* **TASK TO COMPLETE**
Transcribe each line exactly.

--------

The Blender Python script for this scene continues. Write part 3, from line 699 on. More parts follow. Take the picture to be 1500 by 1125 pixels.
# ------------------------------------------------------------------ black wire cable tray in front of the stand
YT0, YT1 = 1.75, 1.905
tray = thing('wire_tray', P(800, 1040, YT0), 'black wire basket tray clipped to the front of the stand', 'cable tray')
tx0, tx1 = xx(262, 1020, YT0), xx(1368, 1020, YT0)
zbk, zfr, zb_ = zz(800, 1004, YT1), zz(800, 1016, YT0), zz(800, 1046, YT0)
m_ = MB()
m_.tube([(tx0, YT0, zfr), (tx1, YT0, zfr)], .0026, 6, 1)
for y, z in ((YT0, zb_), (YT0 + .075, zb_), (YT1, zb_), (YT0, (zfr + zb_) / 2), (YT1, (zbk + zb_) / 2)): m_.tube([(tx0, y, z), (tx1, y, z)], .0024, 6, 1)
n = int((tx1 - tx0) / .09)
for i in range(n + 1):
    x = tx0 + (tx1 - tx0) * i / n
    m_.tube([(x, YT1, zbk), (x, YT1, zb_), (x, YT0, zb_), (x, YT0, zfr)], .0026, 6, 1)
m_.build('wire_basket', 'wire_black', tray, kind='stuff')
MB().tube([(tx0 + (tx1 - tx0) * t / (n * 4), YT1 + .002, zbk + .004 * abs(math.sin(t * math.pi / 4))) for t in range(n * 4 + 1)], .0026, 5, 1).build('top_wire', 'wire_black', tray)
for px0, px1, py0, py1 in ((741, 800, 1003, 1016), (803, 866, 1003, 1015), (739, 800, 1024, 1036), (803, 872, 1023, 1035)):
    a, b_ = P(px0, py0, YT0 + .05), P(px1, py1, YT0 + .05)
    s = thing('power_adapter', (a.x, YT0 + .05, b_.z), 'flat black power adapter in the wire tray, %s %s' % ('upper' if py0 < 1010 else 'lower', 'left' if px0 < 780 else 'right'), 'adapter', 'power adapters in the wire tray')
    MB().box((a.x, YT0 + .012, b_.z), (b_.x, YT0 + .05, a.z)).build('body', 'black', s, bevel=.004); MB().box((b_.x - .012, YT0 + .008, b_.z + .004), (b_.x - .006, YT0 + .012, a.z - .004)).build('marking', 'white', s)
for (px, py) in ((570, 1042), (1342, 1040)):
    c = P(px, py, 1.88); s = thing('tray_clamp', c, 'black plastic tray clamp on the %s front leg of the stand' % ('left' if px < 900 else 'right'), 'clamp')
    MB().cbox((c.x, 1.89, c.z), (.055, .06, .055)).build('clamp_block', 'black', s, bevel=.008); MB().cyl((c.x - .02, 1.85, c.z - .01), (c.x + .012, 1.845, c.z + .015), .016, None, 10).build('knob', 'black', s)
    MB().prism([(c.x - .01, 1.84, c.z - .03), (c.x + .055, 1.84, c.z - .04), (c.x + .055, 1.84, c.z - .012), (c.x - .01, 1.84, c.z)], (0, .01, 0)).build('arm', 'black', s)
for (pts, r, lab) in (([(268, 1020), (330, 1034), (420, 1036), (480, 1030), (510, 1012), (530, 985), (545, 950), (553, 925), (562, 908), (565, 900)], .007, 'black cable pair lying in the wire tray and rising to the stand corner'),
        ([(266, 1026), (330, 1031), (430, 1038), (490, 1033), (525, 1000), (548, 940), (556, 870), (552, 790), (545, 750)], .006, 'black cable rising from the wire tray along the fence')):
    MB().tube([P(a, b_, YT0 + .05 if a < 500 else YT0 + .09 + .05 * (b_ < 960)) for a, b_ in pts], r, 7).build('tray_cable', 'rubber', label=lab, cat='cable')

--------

* **PROBLEM SOLUTION**
The Blender Python script for this scene continues. Write part 3, from line 699 on. More parts follow. Take the picture to be 1500 by 1125 pixels.
# ------------------------------------------------------------------ black wire cable tray in front of the stand
YT0, YT1 = 1.75, 1.905
tray = thing('wire_tray', P(800, 1040, YT0), 'black wire basket tray clipped to the front of the stand', 'cable tray')
tx0, tx1 = xx(262, 1020, YT0), xx(1368, 1020, YT0)
zbk, zfr, zb_ = zz(800, 1004, YT1), zz(800, 1016, YT0), zz(800, 1046, YT0)
m_ = MB()
m_.tube([(tx0, YT0, zfr), (tx1, YT0, zfr)], .0026, 6, 1)
for y, z in ((YT0, zb_), (YT0 + .075, zb_), (YT1, zb_), (YT0, (zfr + zb_) / 2), (YT1, (zbk + zb_) / 2)): m_.tube([(tx0, y, z), (tx1, y, z)], .0024, 6, 1)
n = int((tx1 - tx0) / .09)
for i in range(n + 1):
    x = tx0 + (tx1 - tx0) * i / n
    m_.tube([(x, YT1, zbk), (x, YT1, zb_), (x, YT0, zb_), (x, YT0, zfr)], .0026, 6, 1)
m_.build('wire_basket', 'wire_black', tray, kind='stuff')
MB().tube([(tx0 + (tx1 - tx0) * t / (n * 4), YT1 + .002, zbk + .004 * abs(math.sin(t * math.pi / 4))) for t in range(n * 4 + 1)], .0026, 5, 1).build('top_wire', 'wire_black', tray)
for px0, px1, py0, py1 in ((741, 800, 1003, 1016), (803, 866, 1003, 1015), (739, 800, 1024, 1036), (803, 872, 1023, 1035)):
    a, b_ = P(px0, py0, YT0 + .05), P(px1, py1, YT0 + .05)
    s = thing('power_adapter', (a.x, YT0 + .05, b_.z), 'flat black power adapter in the wire tray, %s %s' % ('upper' if py0 < 1010 else 'lower', 'left' if px0 < 780 else 'right'), 'adapter', 'power adapters in the wire tray')
    MB().box((a.x, YT0 + .012, b_.z), (b_.x, YT0 + .05, a.z)).build('body', 'black', s, bevel=.004); MB().box((b_.x - .012, YT0 + .008, b_.z + .004), (b_.x - .006, YT0 + .012, a.z - .004)).build('marking', 'white', s)
for (px, py) in ((570, 1042), (1342, 1040)):
    c = P(px, py, 1.88); s = thing('tray_clamp', c, 'black plastic tray clamp on the %s front leg of the stand' % ('left' if px < 900 else 'right'), 'clamp')
    MB().cbox((c.x, 1.89, c.z), (.055, .06, .055)).build('clamp_block', 'black', s, bevel=.008); MB().cyl((c.x - .02, 1.85, c.z - .01), (c.x + .012, 1.845, c.z + .015), .016, None, 10).build('knob', 'black', s)
    MB().prism([(c.x - .01, 1.84, c.z - .03), (c.x + .055, 1.84, c.z - .04), (c.x + .055, 1.84, c.z - .012), (c.x - .01, 1.84, c.z)], (0, .01, 0)).build('arm', 'black', s)
for (pts, r, lab) in (([(268, 1020), (330, 1034), (420, 1036), (480, 1030), (510, 1012), (530, 985), (545, 950), (553, 925), (562, 908), (565, 900)], .007, 'black cable pair lying in the wire tray and rising to the stand corner'),
        ([(266, 1026), (330, 1031), (430, 1038), (490, 1033), (525, 1000), (548, 940), (556, 870), (552, 790), (545, 750)], .006, 'black cable rising from the wire tray along the fence')):
    MB().tube([P(a, b_, YT0 + .05 if a < 500 else YT0 + .09 + .05 * (b_ < 960)) for a, b_ in pts], r, 7).build('tray_cable', 'rubber', label=lab, cat='cable')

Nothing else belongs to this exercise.